Dai Sako Drive into Night

KINOTAYO 2022 – Drive into Night de Dai Sako

Posté le 19 décembre 2022 par

Un meurtre crapuleux, deux suspects désœuvrés qui tentent de faire porter le chapeau à un innocent, une usine de récupération de ferraille gérée par un président louche, des mafieux chinois déterminés et le gourou d’une secte new age : bienvenue dans l’inquiétant et déglingué Drive into Night de Dai Sako, sélectionné au festival Kinotayo 2022.

Dans une ville de province, Akimoto, quadragénaire célibataire qui vit encore chez ses parents, est VRP pour un ferrailleur. Il passe ses journées en voiture à sillonner la région, de quincailleries en usines, pour racheter des métaux. Souvent en vain, au grand dam de Hongo, son supérieur bourru et alcoolique, qui méprise Akimoto et l’humilie devant ses collègues. Un soir, alors qu’Akimoto et Taniguchi, trentenaire insatisfait de sa vie de famille, écument les clubs d’hôtesses et les bars, ils croisent le chemin d’une jeune femme. Un plan drague qui se termine par la mort de la jeune femme. Akimoto et Taniguchi maquillent leur crime pour faire accuser Hongo.

Dai Sako Drive into NightLa lecture de ce scénario convenu augure d’un énième film policier mâtiné de suspens. Il n’en est rien. Dès le début du film, Dai Sako introduit son univers étrange et louche peuplé de désaxés presque tous perdants dans la vie : Akimoto, le vieux garçon humilié en qui sommeille une colère sourde ; Taniguchi, sans doute un ancien cool kid du lycée bloqué dans sa province et son travail mal payé, à la fois adultère et cocu ; Hongo, brute épaisse qui noie son ennui et son désespoir dans l’alcool ; un ferrailleur sexagénaire qui vend de la drogue de synthèse pour arrondir ses fins de mois ; Wan, caricature du Chinois plouc mais riche (il porte un sac banane Gucci), rigolard mais toujours inquiétant et menaçant ; ou le propriétaire de l’usine de traitement de la ferraille, faux vieux beau qui passe ses journées à jouer au golf.

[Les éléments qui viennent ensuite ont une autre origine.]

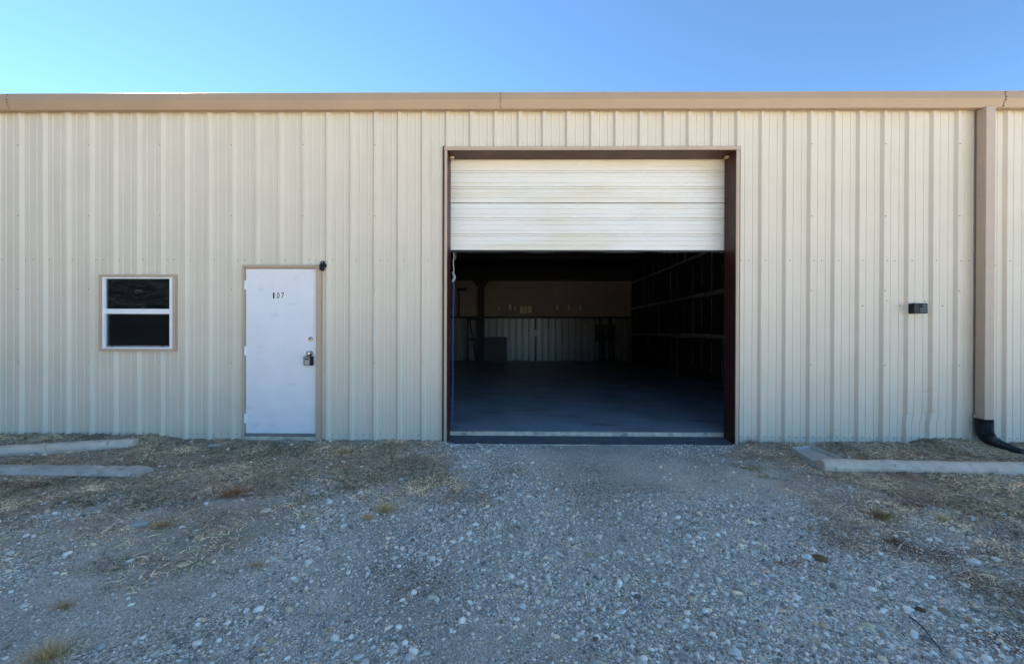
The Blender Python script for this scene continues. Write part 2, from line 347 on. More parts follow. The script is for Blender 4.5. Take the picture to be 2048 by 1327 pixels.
b2 = n.new('ShaderNodeBump'); b2.inputs['Strength'].default_value = 0.5; b2.inputs['Distance'].default_value = 0.006; l.new(ns.outputs['Fac'], b2.inputs['Height']); l.new(b1.outputs[0], b2.inputs['Normal'])
l.new(b2.outputs[0], p.inputs['Normal'])
ground = np_mesh('ground', V, Fq, [mg], {'dense': np.where(vis, dense, 0.3).ravel(), 'sparse': np.where(vis, sparse, 0.5).ravel(), 'red': np.where(vis, red, 0).ravel(), 'pale': np.clip((-gy-5.6)/1.5, 0, 1).ravel()}, True)
tag(ground, kind='structure')

# ---- stones
def ico():
    t = (1+5**0.5)/2
    v = np.array([(-1,t,0),(1,t,0),(-1,-t,0),(1,-t,0),(0,-1,t),(0,1,t),(0,-1,-t),(0,1,-t),(t,0,-1),(t,0,1),(-t,0,-1),(-t,0,1)], float); v /= np.linalg.norm(v[0])
    f = np.array([(0,11,5),(0,5,1),(0,1,7),(0,7,10),(0,10,11),(1,5,9),(5,11,4),(11,10,2),(10,7,6),(7,1,8),(3,9,4),(3,4,2),(3,2,6),(3,6,8),(3,8,9),(4,9,5),(2,4,11),(6,2,10),(8,6,7),(9,8,1)])
    return v, f
def subdiv(v, f):
    v = [tuple(x) for x in v]; cache = {}; nf = []
    def mid(a, b):
        k = (min(a,b), max(a,b))
        if k not in cache:
            m = (np.array(v[a])+np.array(v[b]))/2; v.append(tuple(m/np.linalg.norm(m))); cache[k] = len(v)-1
        return cache[k]
    for a, b, c in f:
        x, y, z = mid(a,b), mid(b,c), mid(c,a); nf += [(a,x,z),(b,y,x),(c,z,y),(x,y,z)]
    return np.array(v), np.array(nf)
ICO0 = (np.array([(1,0,0),(-1,0,0),(0,1,0),(0,-1,0),(0,0,1),(0,0,-1)], float), np.array([(0,2,4),(2,1,4),(1,3,4),(3,0,4),(2,0,5),(1,2,5),(3,1,5),(0,3,5)]))
ICO1 = ico(); ICO2 = subdiv(*ICO1); ICO3 = subdiv(*ICO2)
def stones(px, py, pz, s, colr, base, flat=(0.45, 0.85), jit=0.22):
    bv, bf = base; N = len(px); k = len(bv)
    vv = np.repeat(bv[None], N, 0)
    # irregular: chop by random planes and jitter
    for q in range(4):
        d = rng.normal(size=(N, 1, 3)); d /= np.linalg.norm(d, axis=2, keepdims=True); lim = rng.uniform(0.45, 0.8, (N, 1))
        pr = (vv*d).sum(2); ex = np.maximum(pr-lim, 0); vv = vv-ex[..., None]*d
    vv = vv*(1+rng.uniform(-jit, jit, (N, k, 1))*(0.5 if k > 20 else 1))
    sc = np.stack([rng.uniform(0.8, 1.25, N), rng.uniform(0.65, 1.0, N), rng.uniform(*flat, N)], 1)*s[:, None]*0.5
    vv = vv*sc[:, None, :]
    a = rng.uniform(0, 2*np.pi, N); t = rng.normal(0, 0.22, N)
    ct, st = np.cos(t)[:, None], np.sin(t)[:, None]; y = vv[..., 1]*ct-vv[..., 2]*st; z = vv[..., 1]*st+vv[..., 2]*ct
    ca, sa = np.cos(a)[:, None], np.sin(a)[:, None]; x2 = vv[..., 0]*ca-y*sa; y2 = vv[..., 0]*sa+y*ca
    out = np.stack([x2+px[:, None], y2+py[:, None], z+pz[:, None]], -1).reshape(-1, 3)
    F = (bf[None]+(np.arange(N)*k)[:, None, None]).reshape(-1, 3)
    return out, F, np.repeat(colr, k, 0)
N = 1500000
u = rng.random(N); Y = CAM.y + np.sqrt(1.15**2+(4.93**2-1.15**2)*u*0.999); Y = np.where(rng.random(N) < 0.55, CAM.y+rng.uniform(1.15, 4.9, N), Y)
X = CAM.x + rng.uniform(-1.45, 1.45, N)*(Y-CAM.y+0.4)
S = np.clip(0.0066*rng.random(N)**(-1/3.4), 0, 0.048)
depth = Y-CAM.y
patch = fbm(X, Y, 0.9, 31, 4); pile = np.clip((patch-0.43)/0.20, 0.06, 1)
tr = np.exp(-((X+1.25+0.3*np.sin(Y*0.9))/0.35)**2)+np.exp(-((X-0.75)/0.3)**2*0.8)*np.clip(Y/-5+0.3, 0, 1)+np.exp(-((X-2.3+Y*0.15)/0.25)**2)*np.clip((Y+3.6), 0, 1)
pile = pile*(1-0.6*np.clip(tr, 0, 1))*np.where(S > 0.014, 1-0.75*np.exp(-((X-1.0)/1.1)**2)*np.clip((Y+2.6)/1.6, 0, 1), 1)
dn, sp, rd = masks(X, Y)
keep = (S/depth > 0.0026) & (rng.random(N) < pile*(1-0.82*dn)*(1-0.25*sp)*(1-0.5*rd)*np.where(S > 0.03, 0.6, 1)) & (Y < -0.03)
X, Y, S, dn, sp = X[keep], Y[keep], S[keep], dn[keep], sp[keep]
def stone_col(N, sp=None):
    b = np.clip(rng.lognormal(-0.50, 0.48, N), 0.16, 0.93); c = np.stack([b*1.12, b*0.98, b*0.80], 1)
    r = rng.random(N); tan = r < 0.12; c[tan] *= (1.1, 0.95, 0.74); rd = (r > 0.13) & (r < 0.14); c[rd] *= (0.9, 0.66, 0.52); bl = r > 0.9; c[bl] *= (0.93, 0.98, 1.03)
    return c
parts_ = []
C = stone_col(len(X))
for lo, hi, base in ((0, 0.011, ICO0), (0.011, 0.026, ICO1), (0.026, 1, ICO2)):
    k = (S >= lo) & (S < hi)
    parts_.append(stones(X[k], Y[k], gh(X[k], Y[k])+S[k]*0.06, S[k], C[k], base))
off = 0; Vs = []; Fs = []; Cs = []
for a, b, c_ in parts_: Vs.append(a); Fs.append(b+off); Cs.append(c_); off += len(a)
gravel = np_mesh('gravel', np.concatenate(Vs), np.concatenate(Fs), [M_stone], {'tint': np.concatenate(Cs)})
tag(gravel, 'loose grey and tan gravel scattered over the yard', 'gravel', kind='stuff')
print('STONES', len(X))

# ---- grass
def blades(X, Y, Z, L, wd, lean, colr, curl=0.5, az=None):
    N = len(X); a = rng.uniform(0, 2*np.pi, N) if az is None else az
    dx, dy = np.cos(a), np.sin(a); px_, py_ = -dy, dx
    K = 4; V = np.zeros((N, K*2, 3)); ang = lean.copy(); x = X.copy(); y = Y.copy(); z = Z.copy()
    tw = rng.uniform(-1, 1, N)
    for i in range(K):
        wv = wd*(1-i/(K-0.6))*0.5; zz = wv*tw*0.7
        V[:, 2*i] = np.stack([x-px_*wv, y-py_*wv, z-zz], 1); V[:, 2*i+1] = np.stack([x+px_*wv, y+py_*wv, z+zz], 1)
        st = L/(K-1); x = x+dx*st*np.sin(ang); y = y+dy*st*np.sin(ang); z = z+st*np.cos(ang); ang = ang+curl*rng.uniform(0.1, 1, N)
        z = np.maximum(z, gh(x, y)+0.002+0.01*rng.random(N))
    F0 = np.array([(0,1,3,2),(2,3,5,4),(4,5,7,6)]); F = (F0[None]+(np.arange(N)*K*2)[:, None, None]).reshape(-1, 4)
    return V.reshape(-1, 3), F, np.repeat(colr, K*2, 0)
def grass_col(N, green):
    st = np.array([0.82,0.61,0.36]); gr = np.array([0.10,0.12,0.06]); gy_ = np.array([0.58,0.43,0.29]); db = np.array([0.16,0.12,0.08])
    r = rng.random(N); c = np.where((r < green)[:, None], gr, np.where((r < green+(1-green)*0.42)[:, None], gy_, np.where((r < green+(1-green)*0.72)[:, None], st, db)))
    return c*rng.uniform(0.9, 1.9, (N, 1))
N = 420000
Y = -rng.random(N)**1.15*3.4; X = rng.uniform(-1, 1, N)*(1.5*(Y-CAM.y)+0.8)
dn, sp, rd = masks(X, Y); cl = fbm(X, Y, 4.5, 61, 4); dens = np.clip(dn*np.clip((cl-0.34)*2.9, 0.06, 0.95)+sp*np.clip((cl-0.38)*3.0, 0, 1)*0.65, 0, 1)
k = (rng.random(N) < dens) & (Y < -0.015); X, Y, cl = X[k], Y[k], cl[k]
gm = np.clip((fbm(X, Y, 1.7, 91, 3)-0.5)*2.4+0.08, 0.02, 0.45)
gm = np.where((X > 3) & (Y > -1.0), np.maximum(gm, 0.35), gm)
strawy = np.clip((fbm(X, Y, 2.6, 92, 3)-0.5)*4, -0.5, 1)
cc = grass_col(len(X), gm); cc *= (1+0.55*strawy)[:, None]
gv, gf, gc = blades(X, Y, gh(X, Y)+0.004, rng.uniform(0.02, 0.075, len(X))*(1+0.5*(rng.random(len(X)) < .08)), rng.uniform(0.002, 0.0045, len(X)), rng.uniform(0.95, 1.57, len(X)), cc)
grass = np_mesh('grass', gv, gf, [M_blade], {'tint': gc})
tag(grass, 'flattened dry straw and dull green grass beside the wall', 'grass', kind='stuff')
print('BLADES', len(X))
def tuft(px, py, rad, n_, h, colr, label, name='grass_tuft', cat='grass tuft', lean=0.9, group=None):
    cx, cy = G(px, py); z0 = float(gh(cx, cy))
    r = rad*np.minimum(np.abs(rng.normal(0, 0.45, n_)), 0.9); a = rng.uniform(0, 2*np.pi, n_); X = cx+r*np.cos(a); Y = cy+r*np.sin(a)*0.7
    c_ = np.minimum(np.array(colr)*(2.1, 1.75, 1.6)*rng.uniform(0.55, 1.5, (n_, 1)), 0.75)
    v, f, c2 = blades(X, Y, gh(X, Y), rng.uniform(0.4, 1.0, n_)*h, rng.uniform(0.0016, 0.0032, n_), np.abs(rng.normal(lean*0.7, 0.35, n_)), c_, 0.45, a+rng.normal(0, 0.7, n_))
    v = v-np.array([cx, cy, z0]); o = np_mesh(name, v, f, [M_blade], {'tint': c2}); o.location = (cx, cy, z0); tag(o, label, cat, group)
    return o
straw = (0.40, 0.27, 0.14)
tuft(770, 1022, 0.085, 320, 0.10, straw, 'small pale straw tuft on the gravel left of the driveway centre')
tuft(735, 1038, 0.05, 130, 0.06, straw, 'tiny straw tuft just left of the small pale straw tuft')
tuft(465, 985, 0.14, 420, 0.09, (0.24, 0.13, 0.07), 'rusty orange brown dead grass clump in front of the white door')
tuft(1765, 1033, 0.13, 420, 0.11, (0.17, 0.15, 0.07), 'green and straw grass clump on the stony soil at the right')
tuft(1885, 1035, 0.06, 160, 0.08, (0.42, 0.33, 0.16), 'little yellow grass tuft right of the green clump')
tuft(95, 1312, 0.13, 420, 0.08, (0.36, 0.26, 0.14), 'dry grass tuft in the bottom left corner of the yard')
tuft(125, 1213, 0.06, 150, 0.05, (0.34, 0.25, 0.14), 'small flat dry tuft above the bottom left corner tuft')
tuft(1790, 1082, 0.13, 360, 0.06, (0.12, 0.08, 0.05), 'dark brown dead weed clump below the green grass clump')
tuft(1895, 880, 0.22, 520, 0.10, (0.20, 0.15, 0.11), 'brown weeds growing against the wall left of the downspout')
tuft(1500, 886, 0.13, 300, 0.09, (0.26, 0.2, 0.13), 'dry weeds at the foot of the right door jamb')
tuft(325, 1050, 0.17, 420, 0.06, (0.27, 0.20, 0.11), 'straw coloured clump beside the flat grey block')
tuft(690, 905, 0.2, 520, 0.09, (0.30, 0.23, 0.13), 'straw and green grass clump by the wall right of the white door')
tuft(510, 1130, 0.10, 200, 0.04, (0.30, 0.24, 0.15), 'thin flat straw patch in the middle of the left gravel')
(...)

Une faune qui rappelle les films des frères Coen (une ambiance Fargo) et cette mode du cringe ou du malaisant. Sauf qu’ici, peu de moments prêtent au rire ou à la moquerie. Le vide existentiel est omniprésent et on ressent un vrai désespoir, comme quand on écoute les albums solo de Syd Barrett : derrière la façade enjouée des comptines se cachent des paroles obscures et déglinguées, comme un appel à l’aide (« Won’t you miss me? Wouldn’t you miss me at all? »).

La singularité de Drive into Night continue juste après le meurtre de la jeune femme par Akimoto et Taniguchi (après une ellipse qui laissera une certaine aura de mystère sur ce qui s’est vraiment passé). L’enquête policière ne sera pas du tout mise en avant et le film montrera plutôt la fuite en avant des personnages principaux, notamment la soudaine adhésion d’Akimoto dans une secte appelée « New Life Design », dirigée par un gourou charismatique comme on en voit de plus en plus de nos jours dans les arnaques de formation en « développement personnel ». Quant à Taniguchi, il s’enfoncera dans la déprime, la médiocrité de sa vie de famille, fermant sciemment les yeux devant les infidélités de sa femme.

Comme dans ses films précédents Still Paradise (2006) et Running on Empty (2009), Dai Sako multiplie les séquences en voiture, non pour en faire des preuves ou des promesses de liberté comme dans les road movies mais plutôt pour figurer un monde clos mouvant et un moyen illusoire d’échappatoire. Une roue d’exercice pour hamster. Quant à elle, la mise en avant de la ferraille et de zones industrielles est une personnification des êtres humains réduits à des tuyaux (un intestin mesure en moyenne 7 mètres chez un adulte), à une mécanique uniquement matérialiste, sans supplément d’âme. Ce n’est pas un hasard si le corps de la jeune femme assassinée est déposé dans un sac de chantier comme des déchets de métaux. Déchets qui n’inspirent aucun intérêt (autre que pécuniaire) ni compassion.

Marc L’Helgoualc’h

Drive into Night de Dai Sako. Japon. 2021. Projeté au Festival Kinotayo 2022.